Com o Congresso Nacional sem a renovação esperada para este ano, o problema deve ser crucial para o novo presidente da República. A necessidade do toma lá dá cá partidário pode definir a forma de atuação do novo chefe do Executivo. Antes da reforma política, a previsão era de que a troca de deputados dentro da Câmara dos Deputados fosse uma das mais altas da história. Porém, isso não deve ocorrer.

Para o professor e coordenador do curso de ciência política da UDF, José Deocleciano, esse processo político é um dos mais peculiares da história das eleições. E a ausência de uma renovação política pode ser justificada pela mudança das estruturas eleitorais: o tempo de campanha que diminuiu de 90 para 45 dias; a alteração das regras de campanhas partidárias, em rádio e televisão; e a mudança no financiamento de campanha. “Elas acabam por privilegiar as estruturas partidárias.”

Segundo o diretor de documentação do Diap, Antônio Augusto de Queiroz, as condições não estão favoráveis para a mudança. Um dos motivos é a busca pela reeleição, que será acentuada pela busca do foro privilegiado. “Eles tendem a ser reeleitos, porque seus concorrentes não terão espaço no horário eleitoral, nem recursos do fundo partidário ou tempo de campanha. Isso foi alterado pelos próprios parlamentares”, completou. 

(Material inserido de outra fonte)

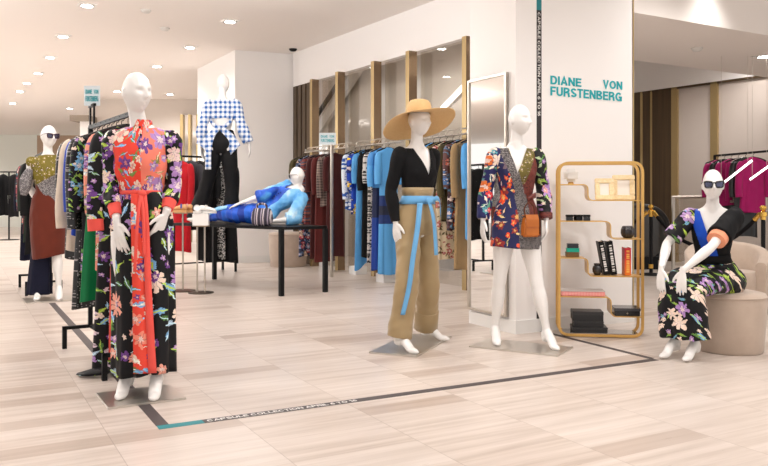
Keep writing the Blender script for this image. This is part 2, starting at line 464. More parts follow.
def cloth_obj(name, g, mat, parent, thick=.004, **k):
    me = mesh_of(g) if isinstance(g, G) else g
    if thick: me = bake(me, [('SOLIDIFY', dict(thickness=thick, offset=0))])
    shade(me, True); return obj(name, me, mat, parent, **k)
def band(P, name, z0, z1, grow, mat, parent, T=None, n=40):
    """belt or waistband hugging the torso between two heights of its own"""
    T = T or P['T']; rings = []
    rows = cr(TORSO, 8)
    f = lambda s_: min(rows, key=lambda r: abs(r[0] - s_))
    for s_, e in ((z0, 0), (z0, 1), ((z0 + z1) / 2, 1.2), (z1, 1), (z1, 0)):
        _, rx, ry, yc = f(s_); gg = grow if e else grow - .012
        gg *= 1 if e <= 1 else 1.08
        rings.append([T @ V((math.cos(2 * PI * q / n) * (rx + gg), yc + math.sin(2 * PI * q / n) * (ry + gg * .9), s_)) for q in range(n)])
    g = G(); g.loft(rings, True, False); return obj(name, g, mat, parent, ang=180)
def ribbon(pts, w, side, th=.004):
    pts = [V(p[:3]) for p in cr([tuple(p) for p in pts], 6)]; side = V(side).normalized(); g = G(); rings = []
    for i, p in enumerate(pts):
        t = (pts[min(i + 1, len(pts) - 1)] - pts[max(i - 1, 0)]).normalized(); nn = t.cross(side).normalized()
        ww = w[0] + (w[1] - w[0]) * i / (len(pts) - 1) if hasattr(w, '__len__') else w
        rings.append([p - side * ww / 2 - nn * th / 2, p + side * ww / 2 - nn * th / 2, p + side * ww / 2 + nn * th / 2, p - side * ww / 2 + nn * th / 2])
    g.loft(rings); return g
def sunglasses(parent, H, frame_mat=None, big=1.0):
    fm = frame_mat or blackplastic
    g = G()
    for sx in (-1, 1):
        o = round_poly([(sx * .008, .0), (sx * .066 * big, .008), (sx * .062 * big, -.040 * big), (sx * .014, -.040 * big)], .013)
        pts = [H @ V((x, -.100 + abs(x) * .16, z + .022)) for x, z in o]
        g.tube(pts, .0055, 8, loop=True)
        g.tube([H @ V(p) for p in ((sx * .066 * big, -.090, .026), (sx * .079, -.06, .022), (sx * .080, .0, .014), (sx * .076, .02, -.004))], .003, 8)
    g.tube([H @ V(p) for p in ((-.012, -.100, .016), (0, -.104, .020), (.012, -.100, .016))], .004, 8)
    fr = obj('sunglasses', g, fm, parent)
    for sx in (-1, 1):
        o = round_poly([(sx * .008, .0), (sx * .066 * big, .008), (sx * .062 * big, -.040 * big), (sx * .014, -.040 * big)], .013)
        g = G(); g.loft([[H @ V((x, -.101 + abs(x) * .16 + d, z + .022)) for x, z in o] for d in (0, .002)])
        obj('lens', g, smoked, fr, ang=30)
    return fr
def Tm(pos, yaw=0, pitch=0, roll=0):
    """place and turn: yaw to its left (+), pitch forward (+), roll to its left (+)"""
    return Matrix.Translation(V(pos)) @ Matrix.Rotation(R(yaw), 4, 'Z') @ Matrix.Rotation(R(pitch), 4, 'X') @ Matrix.Rotation(R(roll), 4, 'Y')
def shoulders(T): return T @ V((-.158, .010, .592)), T @ V((.158, .010, .592))
def hips(T): return T @ V((-.080, .005, .06)), T @ V((.080, .005, .06))

# ================================================================= garments on hangers (hook at the origin, shoulders along X)
def hanger_mesh():
    g = G(); p = [V(q[:3]) for q in cr([(-.185, 0, -.122), (-.12, 0, -.092), (-.03, 0, -.066), (.03, 0, -.066), (.12, 0, -.092), (.185, 0, -.122)], 3)]
    g.tube(p, [.006] + [.010] * (len(p) - 2) + [.006], 8, squash=.7)
    h = [(0, 0, -.066), (0, 0, -.03)] + [(.019 * math.sin(a) , 0, -.004 + -.019 * math.cos(a)) for a in [R(d) for d in (0, 40, 80, 120, 160, 200, 240)]]
    g.tube(h, .0028, 6); return g
HANG = None
def garment(name, label, cat, group, mat, loc, rz, L=1.0, w=.185, sl=.55, flare=1.1, seed=0, sleeve_mat=None, thick=.05, hem_cut=0.0, vneck=False, straps=False, cuff=None):
    global HANG
    rs = random.Random(seed * 7 + 3); ph = [rs.random() * 6.28 for _ in range(5)]; np_ = rs.choice((5, 6, 7))
    if straps: Z = [(-.10, .10, .012), (-.16, .145, .03)]
    else: Z = [(-.062, .045, .022), (-.078, .075, .030), (-.105, .135, .034), (-.135, .178, .036), (-.17, .182, .042)]
    k = w / .185
    Z = [(z, rx * k, ry) for z, rx, ry in Z]
    Z += [(-.3, .172 * k, thick), (-.45, .160 * k, thick), (-.06 - (L - .06) * .65, .165 * k * (1 + (flare - 1) * .6), thick), (-L, .17 * k * flare, thick * 1.05)]
    Z = [q for i, q in enumerate(Z) if i == 0 or q[0] < Z[i - 1][0] - .01]
    rows = cr(Z, 4); n = 48; rings = []
    for i, (z, rx, ry) in enumerate(rows):
        t = max(0, (-z - .2) / max(L - .2, .1)); t = min(1, t); am = .002 + .016 * t; ring = []
        for j in range(n):
            a = 2 * PI * j / n
            f = math.sin(np_ * a + ph[0] + 1.3 * math.sin(a + ph[1])) * .7 + math.sin((2 * np_ + 1) * a + ph[2]) * .3
            x = rx * math.copysign(abs(math.cos(a)) ** .8, math.cos(a)); y = (ry + am * f) * math.sin(a) + .3 * am * math.sin(2.5 * x / .2 + ph[3])
            zz = z + hem_cut * t * (x / .2) + (.012 * math.sin(a * 2 + ph[4]) * t)
            ring.append((x + .01 * t * math.sin(ph[2]), y, zz))
        rings.append(ring)
    g = G(); g.loft(rings, True, False)
    o = tag(obj(name, g, mat, None, ang=180, loc=loc, rz=rz), label, cat, group)
    if sl and not straps:
        for sx in (-1, 1):
            a0 = rs.uniform(-.01, .015); e = -.13 - sl
            p = [(sx * .150 * k, 0, -.135), (sx * .178 * k, 0, -.18), (sx * (.196 * k), -.006, -.13 - sl * .4), (sx * (.20 * k + a0), -.014, -.13 - sl * .75), (sx * (.196 * k + a0), -.022, e)]
            p = cr(p, 4); m = len(p); g = G()
            g.tube([V(q) for q in p], [.036 + .020 * min(1, i / 5) - .008 * i / m for i in range(m)], 16, ref=(1, 0, 0), squash=.85, caps=False)
            q = obj('sleeve', g, sleeve_mat or mat, o, ang=180)
            if cuff is not None:
                g = G(); d = V(p[-1]) - V(p[-3]); g.tube([V(p[-3]), V(p[-2]), V(p[-1]) + d * .2], [.05, .05, .05], 16, ref=(1, 0, 0), squash=.85, caps=False)
                obj('cuff', g, cuff, q, ang=180)
    if HANG is None:
        HANG = obj('hanger', hanger_mesh(), blackplastic, o)
    else:
        h = HANG.copy(); COL.objects.link(h); h.parent = o
    return o
# ================================================================= camera and light
cam = bpy.data.cameras.new('camera'); cam.lens = 36; cam.sensor_width = 36; cam.shift_y = -34 / 768; cam.clip_start = .05; cam.clip_end = 200
co = link('camera', cam, None, (0, 0, CAMZ)); co.rotation_euler = (PI / 2, 0, 0); sc.camera = co
sc.view_settings.view_transform = 'Standard'; sc.view_settings.look = 'None'; sc.view_settings.gamma = 1; sc.view_settings.use_curve_mapping = False
sc.view_settings.exposure = -0.03
w = bpy.data.worlds.new('world'); sc.world = w; w.use_nodes = True
w.node_tree.nodes['Background'].inputs[0].default_value = (1, .97, .945, 1); w.node_tree.nodes['Background'].inputs[1].default_value = 1.2

D1 = V((-.5, .866, 0)); D2 = V((.866, .5, 0)); A2 = R(30)
CEIL = 3.72

# ================================================================= setting
struct('floor', G().add([(-26, -6, 0), (14, -6, 0), (14, 34, 0), (-26, 34, 0)], [(0, 1, 2, 3)]), floor_m)
# main ceiling; over the far right a lower one
W1, W2 = V((-1.62, 13.7, 0)), V((1.04, 9.45, 0)); WD = (W2 - W1).normalized(); WN = V((WD.y, -WD.x, 0))   # WN points into the void behind
WN = -WN if WN.x < 0 else WN
struct('ceiling', G().add([(-26, -6, CEIL), (14, -6, CEIL), (14, 34, CEIL), (-26, 34, CEIL)], [(0, 3, 2, 1)]), ceil_m)
def wall(name, a, b, z0, z1, th, mat, side=1):
    a, b = V(a[:2]).to_3d(), V(b[:2]).to_3d(); d = (b - a).normalized(); n = V((-d.y, d.x, 0)) * side * th
    g = G(); g.prism([(a.x, a.y), (b.x, b.y), (b.x + n.x, b.y + n.y), (a.x + n.x, a.y + n.y)], z0, z1)
    return struct(name, g, mat)
# --- shopfront wall on the left of the column: white fascia above, glass between bronze posts below
WT = CAMZ + 2.0
W2b = W2 + WD * 1.2
wall('wall_fascia', W1, W2b, WT, CEIL, .18, plaster, 1)
def wpx(px): p = on_wall(px, 199, W1, W2); return V((p.x, p.y, 0))
def post(a, b, n, name='trim_1', m=brass, z1=WT, dep=.16):
    g = G(); d = (b - a).normalized(); nn = V((-d.y, d.x, 0))
    q = [a, b, b + nn * dep, a + nn * dep]
    g.prism([(p.x, p.y) for p in q], 0, z1); return struct(name, g, m, bev=.004)
wn = None
posts = [(311, 319), (336, 345), (373, 381.5), (407, 417), (464, 470)]
wn = V((-WD.y, WD.x, 0))
for i, (a, b) in enumerate(posts):                      # fins: thin gold edge to the room, bronze mirror flank
    q = wpx(b); dep_ = .13 if i < 4 else .06; t_ = .085
    g = G(); P_ = [q - WD * t_, q - WD * t_ - wn * dep_, q - wn * dep_, q]
    lo = [(p.x, p.y, 0) for p in P_]; hi = [(p.x, p.y, WT - .002) for p in P_]
    g.add(lo + hi, [(0, 1, 5, 4), (1, 2, 6, 5), (3, 0, 4, 7), (4, 5, 6, 7), (0, 3, 2, 1)], 0); g.add(lo + hi, [(2, 3, 7, 6)], 1)
    struct('trim_%d' % (i + 1), g, [brass, S('bronze mirror', rgb(150, 128, 104), .15, metal=.7).mat])
for i in range(len(posts) - 1):
    a, b = wpx(posts[i][1]), wpx(posts[i + 1][0])
    d = (b - a).normalized(); nn = V((-d.y, d.x, 0)) * .06
    g = G(); g.prism([((a + nn).x, (a + nn).y), ((b + nn).x, (b + nn).y), ((b + nn * 1.2).x, (b + nn * 1.2).y), ((a + nn * 1.2).x, (a + nn * 1.2).y)], .02, WT - .01)
    struct('window_%d' % (i + 1), g, glass)
a, b = wpx(293), wpx(311); n_ = 4
for i in range(n_):
    p, q = a.lerp(b, i / n_), a.lerp(b, (i + .8) / n_)
    post(p, q, WN, 'trim_%d' % (10 + i), bronze, WT, .10)
nn = V((-WD.y, WD.x, 0)); wall('wall_bronze', a + nn * .08, b + nn * .08, 0, WT, .06, bronze, 1)
# the void behind the glass: its far wall
bk = nn * 1.5
wall('wall_void', W1 + bk - WD * 1.5, W2b + bk - WD * .6, 0, CEIL, .1, S('void wall', rgb(214, 208, 200), .8).mat, 1)

# --- left pillar
C1a, C1b = V((-2.6, 13.4, 0)), V((-1.60, 13.78, 0)); C1c = C1a + D1 * 2.25
g = G(); g.prism([(C1a.x, C1a.y), (C1b.x, C1b.y), (C1b.x + D1.x * 2.25, C1b.y + D1.y * 2.25), (C1c.x, C1c.y)], 0, CEIL)
struct('wall_pillar', g, plaster)
g = G(); g.prism([(C1a.x - .008, C1a.y - .012), (C1b.x, C1b.y - .015), (C1b.x, C1b.y + .1), (C1a.x, C1a.y + .1)], 0, .12)
struct('baseboard_pillar', g, white_paint)

# --- the main column
Ca = V((1.094, 6.37, 0)); Cd = V((1.176, .65, 0)).normalized(); Cb = Ca + Cd * 1.344; Cn = V((-Cd.y, Cd.x, 0)); Cl = (on_wall(470, 199, Ca, Ca + Cn) - V((Ca.x, Ca.y, CAMZ))).length
g = G(); g.prism([(p.x, p.y) for p in (Ca, Cb, Cb + Cn * Cl, Ca + Cn * Cl)], 0, CEIL)
struct('wall_column', g, plaster)
g = G(); e = .012
g.prism([(p.x, p.y) for p in (Ca - Cd * e - Cn * e, Cb + Cd * e - Cn * e, Cb + Cd * e + Cn * Cl, Ca - Cd * e + Cn * Cl)], 0, .11)
struct('baseboard_column', g, white_paint)
g = G(); q = Cb + Cd * .003
g.prism([(p.x, p.y) for p in (q - Cn * .006, q + Cd * .012 - Cn * .006, q + Cd * .012 + Cn * .05, q + Cn * .05)], .11, CEIL)
struct('trim_6', g, brass)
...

Além disso, há as vantagens, como ter nome conhecido, emendas parlamentares e serviço prestado, o que “representa 20% de vantagem”. “E quem está verbalizando o desejo de mudança, em grande medida, também vai votar nulo, branco ou se abster. Quem quer mudança, não vai contribuir para que elas aconteçam”, diz.

Mais do mesmo

No começo deste ano, o Diap mostrou que a renovação dentro do Legislativo será menor do que nas outras eleições — com 45%, frente à média histórica de 49%. “Ao mesmo tempo em que há o desejo de renovação, as regras eleitorais não nos permite achar que ela será muito grande. É muito difícil apostar em algo acentuado. Acho que pode haver, mas o desejo de mudança encontra limites institucionais”, explica José Deocleciano, coordenador do curso de ciência política da UDF.